On systems where TZ *must* be set for proper operation, you would
have to do put it back into the environment after doing this.  One
possibility here might be to have a function

	char *defaultzone(void);	/* X3J11 syntax; no arguments */

which returns either a pointer to a string indicating the default
time zone, or a NULL pointer if not setting TZ will cause the system
to use the default time zone.  (Admittedly, the latter is a frill; on
systems using Arthur's code, for example, it could just as well
return a pointer to a string containing "localtime".)

A routine would be needed that took a TZ string and used that string
to set up the time zone tables.  This routine could either be
exported (my preference) or kept static.  "tzset" would pass the
value of the environment variable TZ to this routine; "tzsetwall"
would pass the value returned by "defaultzone".

A program that wanted to ensure that any children it spawned also
used the default time zone would remove TZ from the environment and
then call "defaultzone".  If the result were non-NULL, it would put
that result into the environment as the value of TZ; otherwise, it
would just leave TZ out of the environment.

	    First, it would seem to me that having two ways of specifying
	    what local time should be--the /etc/zoneinfo/localtime file,
	    and the results of a gettimeofday system call--is a bad idea.
	    Is there a good reason for keeping the gettimeofday (and
	    settimeofday) system calls?

Yes.  For one thing, in addition to providing the time zone
information, they also provide a higher-resolution system clock.
This is useful for determining intervals of real time to higher
resolution than one second and, if your machine has a clock that
keeps correct time to that resolution, is useful for putting
higher-resolution time stamps on events.

For another thing, it has to be provided if binary compatibility with
old programs is required; they expect the time zone information to be
provided by "gettimeofday".  It'd be nice to convert those programs,
but this isn't always possible or practical.  It's unfortunate that
this provides another way to get at the time zone information, but
that can't really be helped.  Note that the "time zone type" part of
this information is difficult to use; you'd need to get at the
information that currently only appears as hard-coded tables inside
"ctime.c", and that doesn't even appear there if you replace the old
version of "localtime" with the new stuff.

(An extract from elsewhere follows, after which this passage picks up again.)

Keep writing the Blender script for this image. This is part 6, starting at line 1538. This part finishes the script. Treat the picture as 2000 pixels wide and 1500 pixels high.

	    Should the time zone stuff include a replacements for
	    gettimeofday? For settimeofday?

No.  The time zone stuff does provide a replacement for the time zone
part of "{get,set}timeofday".  A replacement for the
current-time-to-higher-resolution part falls outside of the purview
of the time zone stuff; it would be nice if P1003 provided something
like this - maybe by providing 4BSD-style "struct timeval"s, or some
other high-precision time value, and providing a "getclock" routine
that gets that without getting the timezone information ("stime"
isn't in P1003, so neither should "setclock").

	    Should gettimeofday and settimeofday be unceremoniously
	    dropped?

They're not in P1003 or the time zone stuff, so there's nothing to
drop there.  They can't be dropped from systems that provide them,
because that would break too many existing programs.

	    Second, what about the notion of trying for localtime
	    (before defaulting to GMT) if the TZ environment variable
	    contains something nonsensical?  I eventually decided
	    against trying for local time; it makes for (very
	    marginally) simpler code, and I thought that (for US
	    users at least) getting dates reported in GMT would be
	    likelier to serve notice that something was wrong with
	    the TZ variable.

I agree 100%.

	3.  Berkeley forged ahead and added the "tm_gmtoff" and "tm_zone"
	    elements to the tm structure.

	4.  Berkeley retained the "solar87" file but in their default
	    distribution it doesn't get compiled (and defines used in
	    localtime and friends are not set up to allow its use); the
	    mod.sources posting does compile the solar87 file (and defines
	    things so that it can be used) unless you take steps otherwise.
	    Is the Berkeley approach best here?

Note that the mod.sources posting provides something that you can
drop directly into your system if you want, but that you may very
well want to modify.  As such, I think the mod.sources postings
should continue to be set up the way they are; resuppliers of that
code (Berkeley, CMU, Sun and other vendors) can set the configuration
parameters the way they want.  If we end up proposing "tm_gmtoff" and
"tm_zone" to P1003 or X3J11, we may want to arrange that they're in
by default and that you'd have to take special action to remove them,
just to encourage people to provide them.